▶ [Set task]
Write out every record in full, exactly as written, please.

# START OF Listed entries

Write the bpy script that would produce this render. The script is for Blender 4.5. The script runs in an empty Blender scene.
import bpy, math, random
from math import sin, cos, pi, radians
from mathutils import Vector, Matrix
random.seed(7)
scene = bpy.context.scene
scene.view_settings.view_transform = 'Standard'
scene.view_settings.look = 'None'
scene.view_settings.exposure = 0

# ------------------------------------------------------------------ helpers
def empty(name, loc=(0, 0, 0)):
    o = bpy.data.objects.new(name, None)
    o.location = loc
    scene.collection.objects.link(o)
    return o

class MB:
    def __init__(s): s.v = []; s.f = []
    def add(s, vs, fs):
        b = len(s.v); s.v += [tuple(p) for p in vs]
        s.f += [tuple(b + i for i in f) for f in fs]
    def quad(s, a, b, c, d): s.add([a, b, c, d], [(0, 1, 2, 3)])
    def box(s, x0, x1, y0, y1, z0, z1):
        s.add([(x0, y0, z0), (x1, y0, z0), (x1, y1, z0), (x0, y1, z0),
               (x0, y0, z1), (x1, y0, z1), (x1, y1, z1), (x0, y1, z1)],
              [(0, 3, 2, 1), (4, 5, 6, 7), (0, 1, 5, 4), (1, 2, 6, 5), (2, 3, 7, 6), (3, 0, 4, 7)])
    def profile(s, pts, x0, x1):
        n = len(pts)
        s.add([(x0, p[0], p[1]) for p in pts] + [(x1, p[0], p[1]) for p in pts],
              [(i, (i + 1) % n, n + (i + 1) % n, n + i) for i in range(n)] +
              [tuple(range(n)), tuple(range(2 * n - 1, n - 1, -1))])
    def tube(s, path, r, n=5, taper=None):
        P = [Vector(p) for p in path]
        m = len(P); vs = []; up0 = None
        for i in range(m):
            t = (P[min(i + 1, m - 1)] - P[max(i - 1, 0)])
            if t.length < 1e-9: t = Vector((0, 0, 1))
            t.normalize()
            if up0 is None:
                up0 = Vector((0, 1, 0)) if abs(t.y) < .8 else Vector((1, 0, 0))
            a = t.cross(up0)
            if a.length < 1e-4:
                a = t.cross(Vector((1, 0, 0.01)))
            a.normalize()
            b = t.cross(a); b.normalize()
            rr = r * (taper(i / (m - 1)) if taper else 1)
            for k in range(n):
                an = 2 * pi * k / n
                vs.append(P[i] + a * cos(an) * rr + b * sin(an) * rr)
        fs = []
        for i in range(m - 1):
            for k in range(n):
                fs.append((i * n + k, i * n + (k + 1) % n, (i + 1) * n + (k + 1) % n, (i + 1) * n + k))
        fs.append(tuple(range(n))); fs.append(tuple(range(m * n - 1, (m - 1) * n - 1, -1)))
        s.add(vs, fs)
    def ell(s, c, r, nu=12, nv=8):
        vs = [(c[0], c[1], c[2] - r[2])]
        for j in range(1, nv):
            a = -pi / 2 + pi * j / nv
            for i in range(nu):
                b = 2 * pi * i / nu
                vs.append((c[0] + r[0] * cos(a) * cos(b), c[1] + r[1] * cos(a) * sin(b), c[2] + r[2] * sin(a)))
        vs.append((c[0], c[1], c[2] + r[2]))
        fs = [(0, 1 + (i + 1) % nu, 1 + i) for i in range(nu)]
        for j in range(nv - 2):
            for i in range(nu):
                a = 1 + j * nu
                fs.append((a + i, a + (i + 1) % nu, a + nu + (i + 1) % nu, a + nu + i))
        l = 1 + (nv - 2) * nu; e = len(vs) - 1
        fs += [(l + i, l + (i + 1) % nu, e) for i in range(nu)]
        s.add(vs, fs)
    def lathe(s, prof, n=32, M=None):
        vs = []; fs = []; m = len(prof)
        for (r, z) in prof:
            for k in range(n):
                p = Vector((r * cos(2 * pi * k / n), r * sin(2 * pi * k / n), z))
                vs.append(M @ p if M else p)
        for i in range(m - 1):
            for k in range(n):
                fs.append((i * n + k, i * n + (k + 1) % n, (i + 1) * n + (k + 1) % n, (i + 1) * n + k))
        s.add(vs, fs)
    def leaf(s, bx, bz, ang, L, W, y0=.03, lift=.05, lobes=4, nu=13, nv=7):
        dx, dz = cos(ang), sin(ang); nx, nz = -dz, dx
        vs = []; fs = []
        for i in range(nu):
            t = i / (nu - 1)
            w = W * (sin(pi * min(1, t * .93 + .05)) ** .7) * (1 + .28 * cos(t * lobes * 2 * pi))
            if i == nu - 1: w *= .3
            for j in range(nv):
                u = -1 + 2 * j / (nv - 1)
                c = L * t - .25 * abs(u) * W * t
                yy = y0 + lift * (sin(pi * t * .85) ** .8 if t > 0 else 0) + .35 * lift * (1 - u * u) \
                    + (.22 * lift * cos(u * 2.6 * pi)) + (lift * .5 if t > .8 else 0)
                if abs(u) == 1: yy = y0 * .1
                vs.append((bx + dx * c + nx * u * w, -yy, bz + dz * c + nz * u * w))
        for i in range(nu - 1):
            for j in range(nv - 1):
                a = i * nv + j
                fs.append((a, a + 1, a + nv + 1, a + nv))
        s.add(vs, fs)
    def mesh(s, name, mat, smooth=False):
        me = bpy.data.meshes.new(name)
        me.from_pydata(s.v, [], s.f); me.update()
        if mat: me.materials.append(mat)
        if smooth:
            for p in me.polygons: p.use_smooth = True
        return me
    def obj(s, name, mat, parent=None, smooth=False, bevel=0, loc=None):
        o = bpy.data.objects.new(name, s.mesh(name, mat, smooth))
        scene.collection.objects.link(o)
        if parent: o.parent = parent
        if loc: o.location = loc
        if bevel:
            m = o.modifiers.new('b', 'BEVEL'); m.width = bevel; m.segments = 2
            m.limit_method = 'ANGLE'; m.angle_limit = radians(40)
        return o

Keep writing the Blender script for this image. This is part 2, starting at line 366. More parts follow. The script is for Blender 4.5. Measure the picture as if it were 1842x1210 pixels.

# END OF Listed entries

▶ [Exercise response]
Write the bpy script that would produce this render. The script is for Blender 4.5. The script runs in an empty Blender scene.
import bpy, math, random
from math import sin, cos, pi, radians
from mathutils import Vector, Matrix
random.seed(7)
scene = bpy.context.scene
scene.view_settings.view_transform = 'Standard'
scene.view_settings.look = 'None'
scene.view_settings.exposure = 0

# ------------------------------------------------------------------ helpers
def empty(name, loc=(0, 0, 0)):
    o = bpy.data.objects.new(name, None)
    o.location = loc
    scene.collection.objects.link(o)
    return o

class MB:
    def __init__(s): s.v = []; s.f = []
    def add(s, vs, fs):
        b = len(s.v); s.v += [tuple(p) for p in vs]
        s.f += [tuple(b + i for i in f) for f in fs]
    def quad(s, a, b, c, d): s.add([a, b, c, d], [(0, 1, 2, 3)])
    def box(s, x0, x1, y0, y1, z0, z1):
        s.add([(x0, y0, z0), (x1, y0, z0), (x1, y1, z0), (x0, y1, z0),
               (x0, y0, z1), (x1, y0, z1), (x1, y1, z1), (x0, y1, z1)],
              [(0, 3, 2, 1), (4, 5, 6, 7), (0, 1, 5, 4), (1, 2, 6, 5), (2, 3, 7, 6), (3, 0, 4, 7)])
    def profile(s, pts, x0, x1):
        n = len(pts)
        s.add([(x0, p[0], p[1]) for p in pts] + [(x1, p[0], p[1]) for p in pts],
              [(i, (i + 1) % n, n + (i + 1) % n, n + i) for i in range(n)] +
              [tuple(range(n)), tuple(range(2 * n - 1, n - 1, -1))])
    def tube(s, path, r, n=5, taper=None):
        P = [Vector(p) for p in path]
        m = len(P); vs = []; up0 = None
        for i in range(m):
            t = (P[min(i + 1, m - 1)] - P[max(i - 1, 0)])
            if t.length < 1e-9: t = Vector((0, 0, 1))
            t.normalize()
            if up0 is None:
                up0 = Vector((0, 1, 0)) if abs(t.y) < .8 else Vector((1, 0, 0))
            a = t.cross(up0)
            if a.length < 1e-4:
                a = t.cross(Vector((1, 0, 0.01)))
            a.normalize()
            b = t.cross(a); b.normalize()
            rr = r * (taper(i / (m - 1)) if taper else 1)
            for k in range(n):
                an = 2 * pi * k / n
                vs.append(P[i] + a * cos(an) * rr + b * sin(an) * rr)
        fs = []
        for i in range(m - 1):
            for k in range(n):
                fs.append((i * n + k, i * n + (k + 1) % n, (i + 1) * n + (k + 1) % n, (i + 1) * n + k))
        fs.append(tuple(range(n))); fs.append(tuple(range(m * n - 1, (m - 1) * n - 1, -1)))
        s.add(vs, fs)
    def ell(s, c, r, nu=12, nv=8):
        vs = [(c[0], c[1], c[2] - r[2])]
        for j in range(1, nv):
            a = -pi / 2 + pi * j / nv
            for i in range(nu):
                b = 2 * pi * i / nu
                vs.append((c[0] + r[0] * cos(a) * cos(b), c[1] + r[1] * cos(a) * sin(b), c[2] + r[2] * sin(a)))
        vs.append((c[0], c[1], c[2] + r[2]))
        fs = [(0, 1 + (i + 1) % nu, 1 + i) for i in range(nu)]
        for j in range(nv - 2):
            for i in range(nu):
                a = 1 + j * nu
                fs.append((a + i, a + (i + 1) % nu, a + nu + (i + 1) % nu, a + nu + i))
        l = 1 + (nv - 2) * nu; e = len(vs) - 1
        fs += [(l + i, l + (i + 1) % nu, e) for i in range(nu)]
        s.add(vs, fs)
    def lathe(s, prof, n=32, M=None):
        vs = []; fs = []; m = len(prof)
        for (r, z) in prof:
            for k in range(n):
                p = Vector((r * cos(2 * pi * k / n), r * sin(2 * pi * k / n), z))
                vs.append(M @ p if M else p)
        for i in range(m - 1):
            for k in range(n):
                fs.append((i * n + k, i * n + (k + 1) % n, (i + 1) * n + (k + 1) % n, (i + 1) * n + k))
        s.add(vs, fs)
    def leaf(s, bx, bz, ang, L, W, y0=.03, lift=.05, lobes=4, nu=13, nv=7):
        dx, dz = cos(ang), sin(ang); nx, nz = -dz, dx
        vs = []; fs = []
        for i in range(nu):
            t = i / (nu - 1)
            w = W * (sin(pi * min(1, t * .93 + .05)) ** .7) * (1 + .28 * cos(t * lobes * 2 * pi))
            if i == nu - 1: w *= .3
            for j in range(nv):
                u = -1 + 2 * j / (nv - 1)
                c = L * t - .25 * abs(u) * W * t
                yy = y0 + lift * (sin(pi * t * .85) ** .8 if t > 0 else 0) + .35 * lift * (1 - u * u) \
                    + (.22 * lift * cos(u * 2.6 * pi)) + (lift * .5 if t > .8 else 0)
                if abs(u) == 1: yy = y0 * .1
                vs.append((bx + dx * c + nx * u * w, -yy, bz + dz * c + nz * u * w))
        for i in range(nu - 1):
            for j in range(nv - 1):
                a = i * nv + j
                fs.append((a, a + 1, a + nv + 1, a + nv))
        s.add(vs, fs)
    def mesh(s, name, mat, smooth=False):
        me = bpy.data.meshes.new(name)
        me.from_pydata(s.v, [], s.f); me.update()
        if mat: me.materials.append(mat)
        if smooth:
            for p in me.polygons: p.use_smooth = True
        return me
    def obj(s, name, mat, parent=None, smooth=False, bevel=0, loc=None):
        o = bpy.data.objects.new(name, s.mesh(name, mat, smooth))
        scene.collection.objects.link(o)
        if parent: o.parent = parent
        if loc: o.location = loc
        if bevel:
            m = o.modifiers.new('b', 'BEVEL'); m.width = bevel; m.segments = 2
            m.limit_method = 'ANGLE'; m.angle_limit = radians(40)
        return o

Keep writing the Blender script for this image. This is part 2, starting at line 366. More parts follow. The script is for Blender 4.5. Measure the picture as if it were 1842x1210 pixels.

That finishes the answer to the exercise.